MANILA — The Land Transportation Franchising and Regulatory Board (LTFRB) clarified there would be no fare hike for all public utility jeepneys (PUJ).
In a statement issued Tuesday evening, the LTFRB belied reports of a fare hike and said the memorandum circular 2019-061 it issued was to merely standardize fare rates computations for modern public utility vehicles such as e-jeepneys.
“The (MC) 2019-061 on Fare Rates for Modern PUJ Services and Electric PUJ Services aims to establish a nationwide fare guideline baseline for Modern PUJs and E-Jeepneys,” the statement read.
The LTFRB said the circular does not apply to regular PUJs.
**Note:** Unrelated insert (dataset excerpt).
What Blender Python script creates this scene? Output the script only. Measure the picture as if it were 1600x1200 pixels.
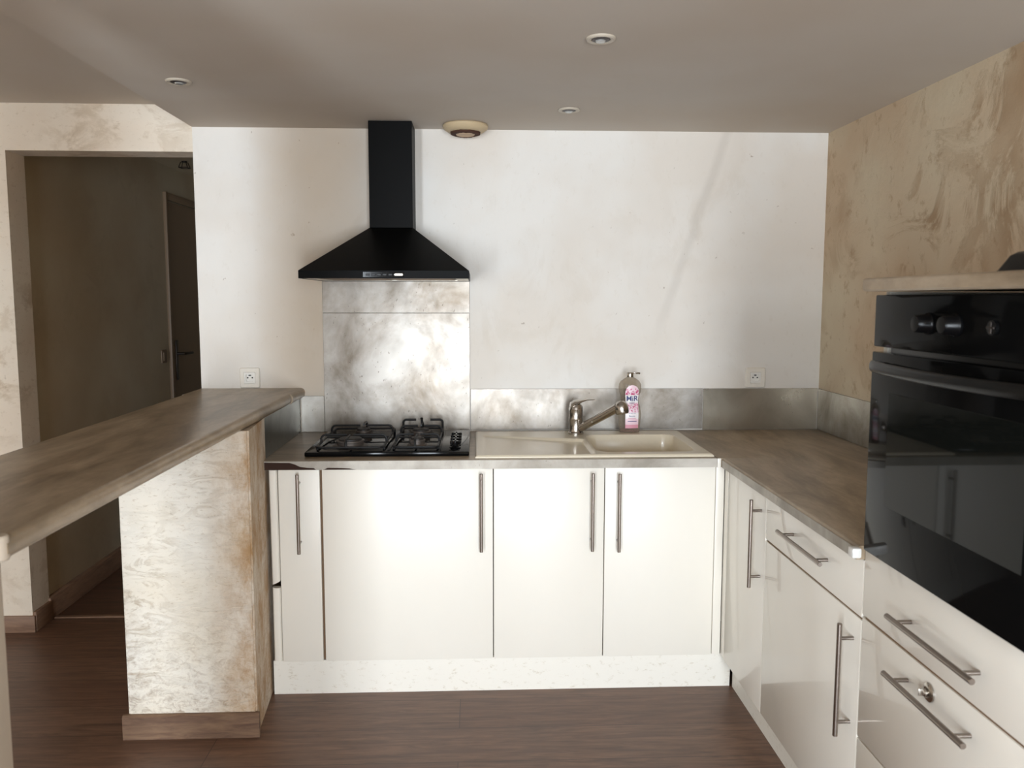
import bpy, bmesh, math, random
from mathutils import Vector, Matrix
random.seed(7)
PI = math.pi
S = bpy.context.scene
for o in list(bpy.data.objects): bpy.data.objects.remove(o)
C = S.collection

# ------------------------------------------------------------------ camera
H = 1.4087
yaw, pitch, roll = 0.0427, -0.102, 0.0011
cy, sy, cp, sp = math.cos(yaw), math.sin(yaw), math.cos(pitch), math.sin(pitch)
fw = Vector((sy*cp, cy*cp, sp)); rt0 = Vector((cy, -sy, 0)); up0 = rt0.cross(fw)
rt = rt0*math.cos(roll) + up0*math.sin(roll); up = up0*math.cos(roll) - rt0*math.sin(roll)
cd = bpy.data.cameras.new('camera'); cam = bpy.data.objects.new('camera', cd); C.objects.link(cam)
m = Matrix((rt, up, -fw)).transposed().to_4x4(); m.translation = Vector((0, 0, H)); cam.matrix_world = m
cd.sensor_width = 36; cd.lens = 36*1296.0/1600; cd.clip_start = 0.02
cd.dof.use_dof = True; cd.dof.focus_distance = 3.1; cd.dof.aperture_fstop = 5.6
S.camera = cam

# ------------------------------------------------------------------ world, daylight, exposure
w = bpy.data.worlds.new('sky'); S.world = w; w.use_nodes = True
w.node_tree.nodes['Background'].inputs[0].default_value = (0.75, 0.85, 1.0, 1)
w.node_tree.nodes['Background'].inputs[1].default_value = 0.6
S.view_settings.view_transform = 'Standard'; S.view_settings.look = 'None'
S.view_settings.exposure = -0.4; S.view_settings.gamma = 1.0; S.view_settings.use_curve_mapping = False
S.cycles.max_bounces = 10; S.cycles.diffuse_bounces = 6; S.cycles.glossy_bounces = 5
S.cycles.transmission_bounces = 8; S.cycles.transparent_max_bounces = 8
S.cycles.sample_clamp_indirect = 6; S.cycles.caustics_reflective = False; S.cycles.caustics_refractive = False
YR = -2.4                                    # the wall behind the camera, with its two French windows
WIN = [(-1.62, -1.05, 0.05, 1.95, 235, (0.84, 0.92, 1.0)), (0.08, 0.86, 0.05, 1.95, 300, (0.84, 0.92, 1.0))]
def daylight(x0, x1, z0, z1, power, col):
    ld = bpy.data.lights.new('window_daylight', 'AREA'); ld.shape = 'RECTANGLE'
    ld.size = x1-x0; ld.size_y = z1-z0; ld.energy = power; ld.color = col
    o = bpy.data.objects.new('window_daylight', ld); C.objects.link(o)
    o.location = ((x0+x1)/2, YR-0.16, (z0+z1)/2); o.rotation_euler = (PI/2, 0, 0); return o
for q in WIN: daylight(*q)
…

Under MC 2019-061, non-airconditioned electric and modern PUJs shall charge a fare rate 20 percent higher than regular PUJs for the first four kilometers with no rate difference in every succeeding kilometer.
For air-conditioned units, the fare rate is 20 percent higher than regular PUJ service for the first four kilometers and 20 percent higher for every succeeding kilometer.
The memorandum took effect on Wednesday (December 4).
The new fare rates, according to the memorandum, is justified through the “unquantifiable” benefits of modern PUJs to the environment aside from the increased cost of maintenance of such units.
“The public has a value of knowing that by acting more environmentally correct, the more they contribute to future generation’s wellbeing,” the circular read.
On November 20, the Department of Transportation (DOTr) canceled the automatic phaseout of old jeepneys by June 30, 2020, and instead required a yearly roadworthiness test for such units, consolidation of operators into cooperatives or corporations, among other requirements.
The DOTr added that once sufficient modern PUVs ply the routes of traditional PUJs, the provisional authority of these non-modern PUJs would be canceled automatically.